Completely conversant with the intricate issues involved in deploying soldiers to Syria — just as he’s fluent on other defense and diplomatic policies — Schifrin discussed the dynamics in Damascus and Washington, ending with: “The bottom line is that the United States believes that despite this tragedy,” President Donald Trump “seems to want to keep going on Syria and wants to help [Syrian President Ahmed] al-Sharaa succeed. And part of that is keeping the military there, if nothing else to just keep that pressure on all the different parties” and to “try to keep that centrifugal force to Damascus rather than it going apart.”

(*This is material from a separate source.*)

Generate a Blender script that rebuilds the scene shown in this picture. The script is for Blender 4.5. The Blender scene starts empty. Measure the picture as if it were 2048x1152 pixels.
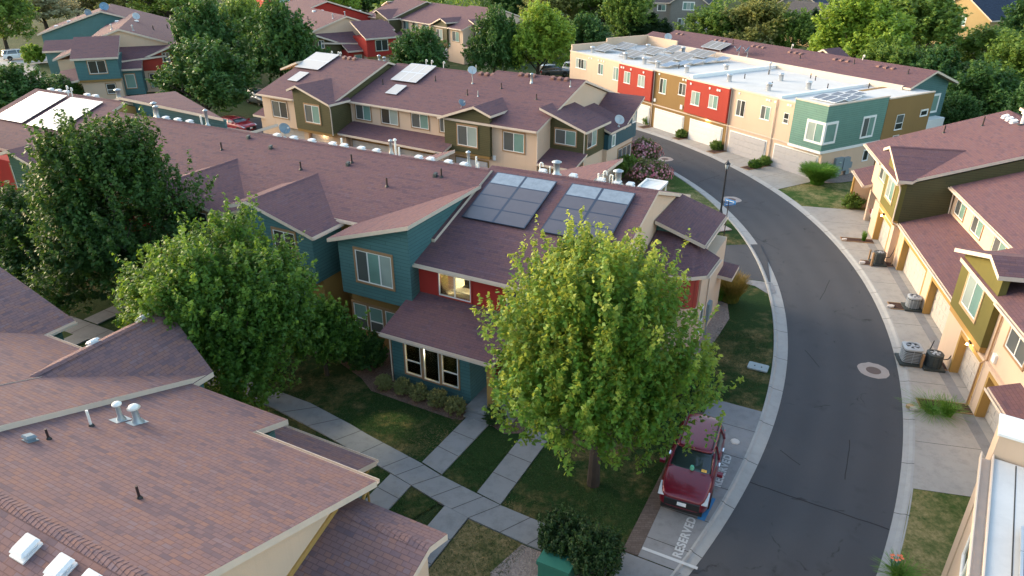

Schifrin shared analysis on other key conflicts as well. “The United States’ words about Ukraine and why it’s important for the war to have a certain outcome has changed between administrations,” he said, elaborating that the Biden administration’s rhetorical focus was a “rules-based order,” emphasizing “a stand against the ability of any country to roll over another country’s borders and change those borders.” While those words may not currently rhetorically resonate, the idea, Schifrin said, “still permeates U.S. policy.” The outcome, he added, will be generationally consequential.